I am a sex worker and I love my job, but my friends and family have so many horrible misconceptions about sex work, and I’m scared to tell them what I do. What should I do?

This is a tricky situation and I’m not going to pretend I know the answer. Don’t feel like you have to tell them, but I’m assuming it’s a big part of your life and you feel like you’re hiding a part of you. Have a think through your friends and family members, and consider who you think would be the most accepting. Talk through what’s going on with them, and see if they have any suggestions on how to approach it with the people you both know. How are you going to combat the misconceptions? Plan through what you’re going to say and don’t rush the conversation. Good luck!

Exams have started and Love Island is back on air. How can I be sure I’ll pass my subjects now?

Accept your impending failure, download 9now and prepare to sit the same subjects next semester- hopefully love island won’t get in the way next semester.

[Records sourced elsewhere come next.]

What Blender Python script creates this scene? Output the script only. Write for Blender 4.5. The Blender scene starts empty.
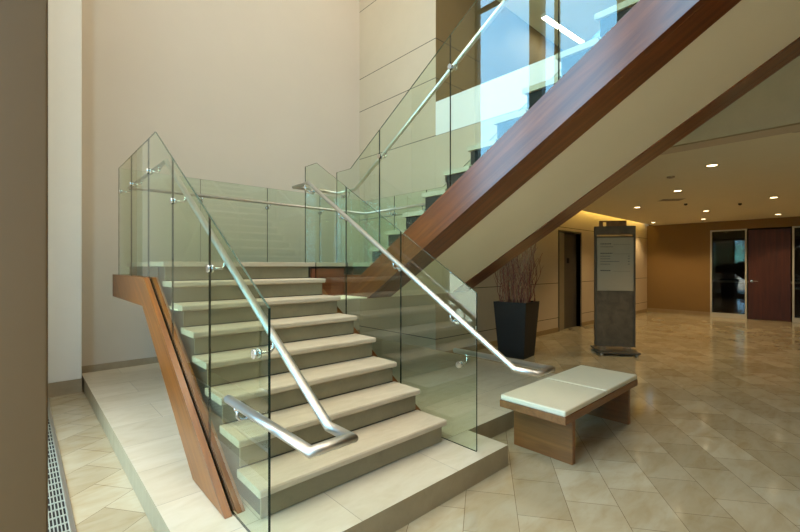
import bpy, bmesh, math, random
from mathutils import Vector, Matrix
random.seed(7)
SC = bpy.context.scene
COL = SC.collection
E = 1.483                      # height of the eye above the lobby floor
def ez(z): return z + E        # heights measured from eye level -> floor level

# ------------------------------------------------------------------ materials
def lin(r, g, b):
    f = lambda c: (c/255/12.92 if c/255 <= .04045 else ((c/255+.055)/1.055)**2.4)
    return (f(r), f(g), f(b), 1)

class NT:
    def __init__(s, name):
        s.m = bpy.data.materials.new(name); s.m.use_nodes = True
        s.t = s.m.node_tree; s.n = s.t.nodes; s.l = s.t.links
        s.b = s.n['Principled BSDF']; s.out = s.n['Material Output']
    def add(s, t, **kw):
        n = s.n.new(t)
        for k, v in kw.items():
            if k in n.inputs.keys() if hasattr(n.inputs, 'keys') else False: n.inputs[k].default_value = v
            else: setattr(n, k, v)
        return n
    def link(s, a, b): s.l.new(a, b)
    def coord(s, rot=(0, 0, 0), scale=(1, 1, 1), loc=(0, 0, 0)):
        tc = s.n.new('ShaderNodeNewGeometry'); mp = s.n.new('ShaderNodeMapping')
        mp.inputs['Rotation'].default_value = rot; mp.inputs['Scale'].default_value = scale
        mp.inputs['Location'].default_value = loc
        s.link(tc.outputs['Position'], mp.inputs['Vector']); return mp.outputs['Vector']
    def noise(s, vec, scale, detail=4, rough=.6, dist=0):
        n = s.n.new('ShaderNodeTexNoise'); s.link(vec, n.inputs['Vector'])
        n.inputs['Scale'].default_value = scale; n.inputs['Detail'].default_value = detail
        n.inputs['Roughness'].default_value = rough; n.inputs['Distortion'].default_value = dist
        return n.outputs['Fac']
    def ramp(s, fac, stops):
        r = s.n.new('ShaderNodeValToRGB'); s.link(fac, r.inputs['Fac'])
        e = r.color_ramp.elements
        while len(e) < len(stops): e.new(.5)
        for i, (p, c) in enumerate(stops): e[i].position = p; e[i].color = c
        return r.outputs['Color']
    def mix(s, fac, a, b, mode='MIX'):
        m = s.n.new('ShaderNodeMix'); m.data_type = 'RGBA'; m.blend_type = mode
        for sock, v in ((m.inputs[0], fac), (m.inputs[6], a), (m.inputs[7], b)):
            if hasattr(v, 'is_linked'): s.link(v, sock)
            else: sock.default_value = v
        return m.outputs[2]
    def math(s, op, a, b=None):
        m = s.n.new('ShaderNodeMath'); m.operation = op
        for i, v in enumerate((a, b)):
            if v is None: continue
            if hasattr(v, 'is_linked'): s.link(v, m.inputs[i])
            else: m.inputs[i].default_value = v
        return m.outputs[0]
    def base(s, v): 
        if hasattr(v, 'is_linked'): s.link(v, s.b.inputs['Base Color'])
        else: s.b.inputs['Base Color'].default_value = v
    def bump(s, h, strength=.1, dist=.01):
        b = s.n.new('ShaderNodeBump'); b.inputs['Strength'].default_value = strength
        b.inputs['Distance'].default_value = dist
        s.link(h, b.inputs['Height']); s.link(b.outputs['Normal'], s.b.inputs['Normal'])

def plain(name, col, rough=.5, metal=0, var=.06, scale=6, spec=.5):
    m = NT(name); v = m.coord(); f = m.noise(v, scale)
    d = tuple(c*(1-var) for c in col[:3])+(1,); u = tuple(min(1, c*(1+var)) for c in col[:3])+(1,)
    m.base(m.ramp(f, [(.3, d), (.7, u)])); m.b.inputs['Roughness'].default_value = rough
    m.b.inputs['Metallic'].default_value = metal; m.b.inputs['Specular IOR Level'].default_value = spec
    return m.m

def tile(name, a, b, vein, mortar, rotz, bw, bh, rough, msize=.003, off=(0, 0, 0), rough_var=.12, spec=.5):
    m = NT(name); v = m.coord(rot=(0, 0, rotz), loc=off)
    br = m.n.new('ShaderNodeTexBrick'); m.link(v, br.inputs['Vector'])
    br.inputs['Scale'].default_value = 1; br.inputs['Brick Width'].default_value = bw
    br.inputs['Row Height'].default_value = bh; br.inputs['Mortar Size'].default_value = msize
    br.inputs['Mortar Smooth'].default_value = .1
    br.inputs['Color1'].default_value = a; br.inputs['Color2'].default_value = b
    br.inputs['Mortar'].default_value = mortar
    v2 = m.coord(rot=(0, 0, rotz+.3), scale=(1, 2.6, 1))
    n1 = m.noise(v2, 2.6, 5, .55, .8); n2 = m.noise(v2, 9, 3, .5, .6)
    c = m.mix(m.ramp(n1, [(.42, (0, 0, 0, 1)), (.75, (.75, .75, .75, 1))]), br.outputs['Color'], vein, 'MULTIPLY')
    c = m.mix(m.ramp(n2, [(.5, (0, 0, 0, 1)), (.8, (.3, .3, .3, 1))]), c, vein, 'MULTIPLY')
    m.base(c)
    r = m.math('MULTIPLY', n2, rough_var); r = m.math('ADD', r, rough-rough_var*.5)
    m.link(r, m.b.inputs['Roughness']); m.b.inputs['Specular IOR Level'].default_value = spec
    inv = m.math('SUBTRACT', 1.0, br.outputs['Fac']); m.bump(inv, .12, .001)
    return m.m

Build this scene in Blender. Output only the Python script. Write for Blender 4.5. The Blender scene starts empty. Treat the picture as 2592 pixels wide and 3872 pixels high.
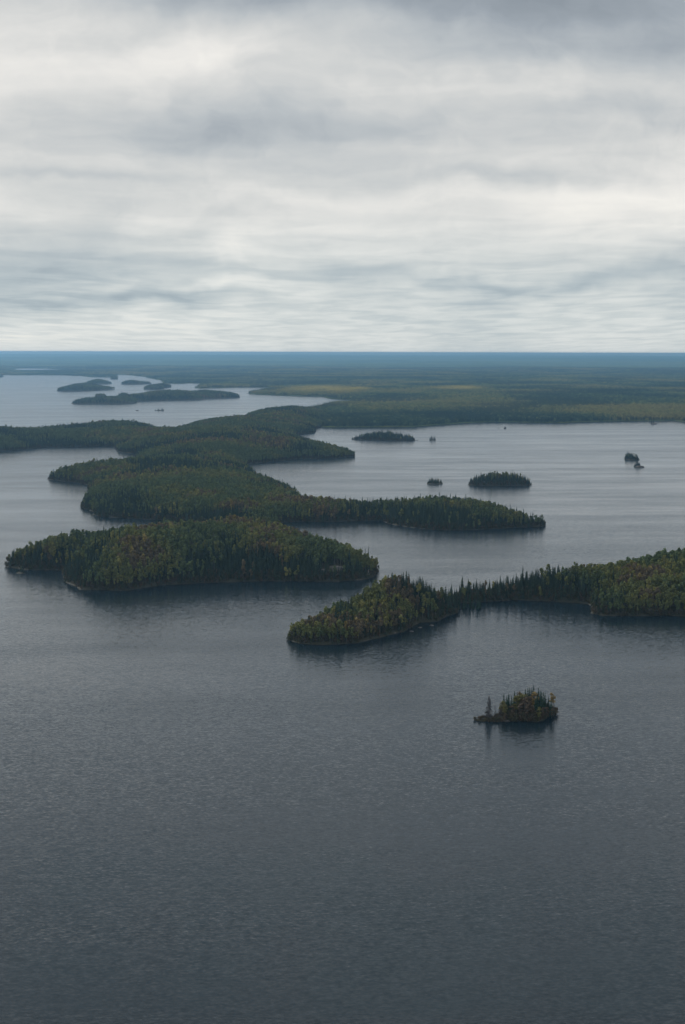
import bpy, math, random
import numpy as np
from mathutils import Vector, Matrix

C = bpy.context.scene
rng = np.random.default_rng(7)
random.seed(7)
R = math.radians

# ------------------------------------------------------------------ camera
CAM_H = 220.0
cd = bpy.data.cameras.new('camera')
cam = bpy.data.objects.new('camera', cd)
C.collection.objects.link(cam)
C.camera = cam
cd.sensor_fit = 'VERTICAL'
cd.sensor_height = 23.6
cd.lens = 35.0
cd.clip_start = 1.0
cd.clip_end = 200000.0
PITCH = math.atan((1936 - 1332) / 5742.0)
ROLL = R(0.15)
cam.matrix_world = (Matrix.Translation((0, 0, CAM_H)) @ Matrix.Rotation(R(90) - PITCH, 4, 'X')
                    @ Matrix.Rotation(ROLL, 4, 'Z'))

# ------------------------------------------------------------------ world: overcast sky
SUN_EL, SUN_AZ = R(32), R(-46)
w = bpy.data.worlds.new('World')
C.world = w
w.use_nodes = True
nt = w.node_tree
nt.nodes.clear()


class NT:
    """small helper for writing node trees"""
    def __init__(s, nt):
        s.nt = nt

    def n(s, typ, **kw):
        nd = s.nt.nodes.new(typ)
        for k, v in kw.items():
            setattr(nd, k, v)
        return nd

    def link(s, a, b):
        s.nt.links.new(a, b)

    def put(s, sock, v):
        if isinstance(v, bpy.types.NodeSocket):
            s.link(v, sock)
        elif v is not None:
            sock.default_value = v

    def m(s, op, a, b=None, c=None, clamp=False):
        nd = s.n('ShaderNodeMath', operation=op, use_clamp=clamp)
        for i, v in enumerate((a, b, c)):
            s.put(nd.inputs[i], v)
        return nd.outputs[0]

    def comb(s, x, y, z):
        nd = s.n('ShaderNodeCombineXYZ')
        for i, v in enumerate((x, y, z)):
            s.put(nd.inputs[i], v)
        return nd.outputs[0]

    def sep(s, v):
        nd = s.n('ShaderNodeSeparateXYZ')
        s.link(v, nd.inputs[0])
        return nd.outputs

    def noise(s, vec, scale, detail=3.0, rough=0.5, dist=0.0, out='Fac'):
        nd = s.n('ShaderNodeTexNoise')
        s.link(vec, nd.inputs['Vector'])
        nd.inputs['Scale'].default_value = scale
        nd.inputs['Detail'].default_value = detail
        nd.inputs['Roughness'].default_value = rough
        nd.inputs['Distortion'].default_value = dist
        return nd.outputs[out]

    def ramp(s, fac, stops, interp='LINEAR'):
        nd = s.n('ShaderNodeValToRGB')
        cr = nd.color_ramp
        cr.interpolation = interp
        while len(cr.elements) > 1:
            cr.elements.remove(cr.elements[-1])
        for i, (p, c) in enumerate(stops):
            e = cr.elements[0] if i == 0 else cr.elements.new(p)
            e.position = p
            e.color = (c, c, c, 1) if isinstance(c, (int, float)) else tuple(c) + (1,)
        s.put(nd.inputs[0], fac)
        return nd.outputs[0]

    def mix(s, f, a, b, typ='MIX'):
        nd = s.n('ShaderNodeMix', data_type='RGBA', blend_type=typ)
        s.put(nd.inputs[0], f)
        for i, v in ((6, a), (7, b)):
            if isinstance(v, tuple) and len(v) == 3:
                v = v + (1,)
            s.put(nd.inputs[i], v)
        return nd.outputs[2]

    def blob(s, u, e, u0, e0, su, se):
        """soft ellipse in (bearing, elevation)"""
        a = s.m('DIVIDE', s.m('SUBTRACT', u, u0), su)
        b = s.m('DIVIDE', s.m('SUBTRACT', e, e0), se)
        q = s.m('ADD', s.m('MULTIPLY', a, a), s.m('MULTIPLY', b, b))
        return s.m('POWER', 2.718, s.m('MULTIPLY', q, -1.0))


t = NT(nt)
tc = t.n('ShaderNodeTexCoord')
D = tc.outputs['Generated']
dx, dy, dz = t.sep(D)
dzc = t.m('MAXIMUM', dz, 0.0)
# cloud deck seen in perspective: a plane overhead
den = t.m('ADD', dzc, 0.014)
px = t.m('DIVIDE', dx, den)
py = t.m('DIVIDE', dy, den)
pv = t.comb(px, t.m('MULTIPLY', py, 0.45), 0.0)
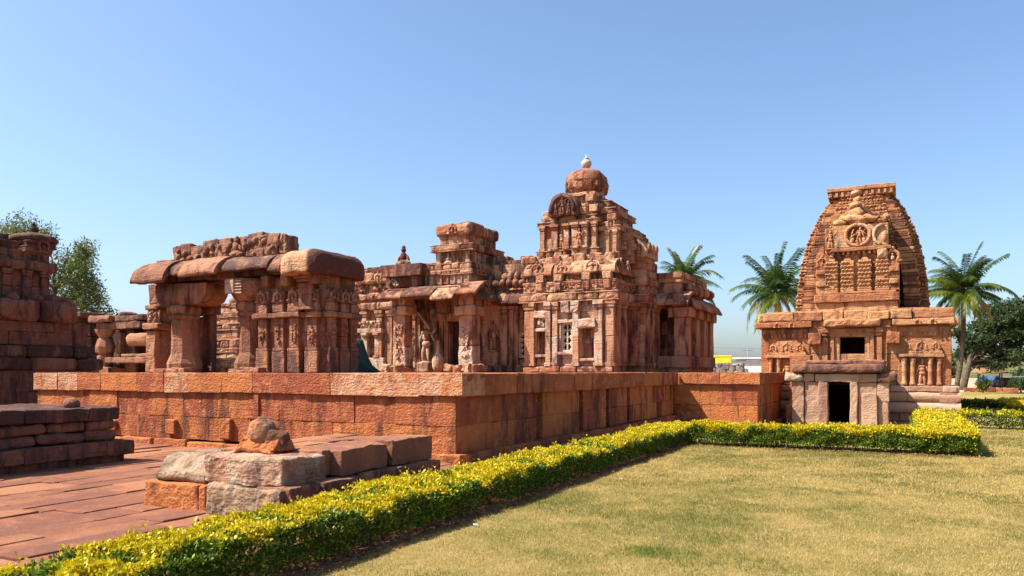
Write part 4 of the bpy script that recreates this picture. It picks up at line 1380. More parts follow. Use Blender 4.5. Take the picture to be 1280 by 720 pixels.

I’ve been talking to this guy for a while and I thought he had broken up with his girlfriend when I slept with him. Last week his girlfriend came back into the picture again; he never posts about her but she posts about him on social media as well. What should I do?

I’m not a huge fan of ghosting, but I think this might be an exception. You should never settle with being second best, and regardless of how nice he may be to you, unfortunately you’ve ended up with the godawful title of the ‘side chick’. It’s up to you if you want to tell his girlfriend- but I think if you put yourself in her position you’ll have an answer of what to do. Time to move on to bigger and better things!